Dataset extract:
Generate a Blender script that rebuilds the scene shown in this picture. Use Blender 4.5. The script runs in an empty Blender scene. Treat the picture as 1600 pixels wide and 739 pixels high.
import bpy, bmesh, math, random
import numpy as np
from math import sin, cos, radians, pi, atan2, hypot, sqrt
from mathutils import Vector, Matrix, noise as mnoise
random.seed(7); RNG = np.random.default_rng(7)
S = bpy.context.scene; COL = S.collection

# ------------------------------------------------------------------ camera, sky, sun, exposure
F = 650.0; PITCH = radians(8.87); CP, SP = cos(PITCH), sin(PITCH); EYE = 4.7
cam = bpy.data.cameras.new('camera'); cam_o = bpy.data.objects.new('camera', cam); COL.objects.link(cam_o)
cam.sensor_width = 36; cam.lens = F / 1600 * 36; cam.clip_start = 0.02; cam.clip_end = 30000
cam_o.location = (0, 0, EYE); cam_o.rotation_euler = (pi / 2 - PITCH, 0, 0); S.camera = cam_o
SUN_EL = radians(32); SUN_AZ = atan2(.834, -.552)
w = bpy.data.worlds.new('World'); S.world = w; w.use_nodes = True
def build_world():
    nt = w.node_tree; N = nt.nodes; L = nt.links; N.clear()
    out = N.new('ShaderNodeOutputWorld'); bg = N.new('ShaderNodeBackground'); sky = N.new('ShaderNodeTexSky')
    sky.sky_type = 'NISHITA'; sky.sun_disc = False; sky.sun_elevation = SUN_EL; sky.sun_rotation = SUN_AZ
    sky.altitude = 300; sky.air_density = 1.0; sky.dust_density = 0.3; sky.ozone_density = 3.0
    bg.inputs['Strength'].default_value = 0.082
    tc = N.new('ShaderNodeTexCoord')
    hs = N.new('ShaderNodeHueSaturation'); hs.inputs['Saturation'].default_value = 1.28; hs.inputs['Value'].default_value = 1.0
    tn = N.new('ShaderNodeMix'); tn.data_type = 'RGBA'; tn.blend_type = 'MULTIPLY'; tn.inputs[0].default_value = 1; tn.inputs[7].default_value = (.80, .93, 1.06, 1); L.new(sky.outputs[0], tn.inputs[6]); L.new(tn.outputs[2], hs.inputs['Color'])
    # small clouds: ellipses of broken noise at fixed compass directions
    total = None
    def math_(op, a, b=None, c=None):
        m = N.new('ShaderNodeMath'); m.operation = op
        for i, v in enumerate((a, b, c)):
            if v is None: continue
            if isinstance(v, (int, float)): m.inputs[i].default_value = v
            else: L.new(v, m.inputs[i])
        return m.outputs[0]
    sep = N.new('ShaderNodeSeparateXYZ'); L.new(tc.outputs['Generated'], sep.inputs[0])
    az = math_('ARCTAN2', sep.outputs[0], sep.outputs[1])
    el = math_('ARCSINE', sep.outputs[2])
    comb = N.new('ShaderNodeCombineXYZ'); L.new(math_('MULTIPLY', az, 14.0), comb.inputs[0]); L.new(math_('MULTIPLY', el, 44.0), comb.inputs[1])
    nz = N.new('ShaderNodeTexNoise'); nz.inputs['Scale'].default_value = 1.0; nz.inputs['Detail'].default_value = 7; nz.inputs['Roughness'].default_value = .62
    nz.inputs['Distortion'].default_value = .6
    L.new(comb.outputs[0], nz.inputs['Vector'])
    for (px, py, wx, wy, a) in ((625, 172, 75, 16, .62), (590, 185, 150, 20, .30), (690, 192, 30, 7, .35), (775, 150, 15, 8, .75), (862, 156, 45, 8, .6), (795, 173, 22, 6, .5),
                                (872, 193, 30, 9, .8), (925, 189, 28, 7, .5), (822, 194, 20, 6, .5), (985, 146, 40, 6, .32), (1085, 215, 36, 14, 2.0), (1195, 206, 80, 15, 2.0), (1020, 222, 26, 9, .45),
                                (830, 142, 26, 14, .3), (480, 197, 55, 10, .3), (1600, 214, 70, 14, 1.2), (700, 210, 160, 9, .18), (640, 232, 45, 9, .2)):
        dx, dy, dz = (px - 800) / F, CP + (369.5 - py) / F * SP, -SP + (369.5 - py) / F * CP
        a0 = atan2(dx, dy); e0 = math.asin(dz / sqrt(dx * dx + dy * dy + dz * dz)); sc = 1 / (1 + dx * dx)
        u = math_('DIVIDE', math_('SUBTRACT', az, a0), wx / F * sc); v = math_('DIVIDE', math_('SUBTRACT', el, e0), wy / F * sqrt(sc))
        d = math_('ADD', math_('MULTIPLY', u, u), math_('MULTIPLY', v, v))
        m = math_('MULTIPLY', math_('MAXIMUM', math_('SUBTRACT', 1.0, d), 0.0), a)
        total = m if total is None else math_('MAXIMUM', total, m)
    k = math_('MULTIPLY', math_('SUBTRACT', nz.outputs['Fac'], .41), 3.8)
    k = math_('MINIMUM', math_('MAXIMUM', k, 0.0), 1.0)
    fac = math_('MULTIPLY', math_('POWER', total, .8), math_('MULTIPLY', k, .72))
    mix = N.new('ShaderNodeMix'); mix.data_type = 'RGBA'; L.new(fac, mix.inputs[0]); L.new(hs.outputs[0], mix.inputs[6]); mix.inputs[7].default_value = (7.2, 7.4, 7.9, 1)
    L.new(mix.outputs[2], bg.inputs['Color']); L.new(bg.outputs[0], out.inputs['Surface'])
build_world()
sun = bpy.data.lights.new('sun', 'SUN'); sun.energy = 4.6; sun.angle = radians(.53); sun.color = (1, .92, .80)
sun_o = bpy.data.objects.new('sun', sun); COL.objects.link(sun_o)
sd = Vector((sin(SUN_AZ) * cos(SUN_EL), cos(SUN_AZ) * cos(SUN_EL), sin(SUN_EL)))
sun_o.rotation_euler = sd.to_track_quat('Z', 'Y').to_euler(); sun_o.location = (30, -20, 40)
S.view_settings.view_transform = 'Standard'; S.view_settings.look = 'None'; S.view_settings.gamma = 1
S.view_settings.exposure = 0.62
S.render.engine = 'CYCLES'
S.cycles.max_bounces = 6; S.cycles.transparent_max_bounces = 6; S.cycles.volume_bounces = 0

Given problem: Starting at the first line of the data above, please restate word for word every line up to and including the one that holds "S = bpy.context.scene; COL = S.collection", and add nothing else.

Answer in full:
Generate a Blender script that rebuilds the scene shown in this picture. Use Blender 4.5. The script runs in an empty Blender scene. Treat the picture as 1600 pixels wide and 739 pixels high.
import bpy, bmesh, math, random
import numpy as np
from math import sin, cos, radians, pi, atan2, hypot, sqrt
from mathutils import Vector, Matrix, noise as mnoise
random.seed(7); RNG = np.random.default_rng(7)
S = bpy.context.scene; COL = S.collection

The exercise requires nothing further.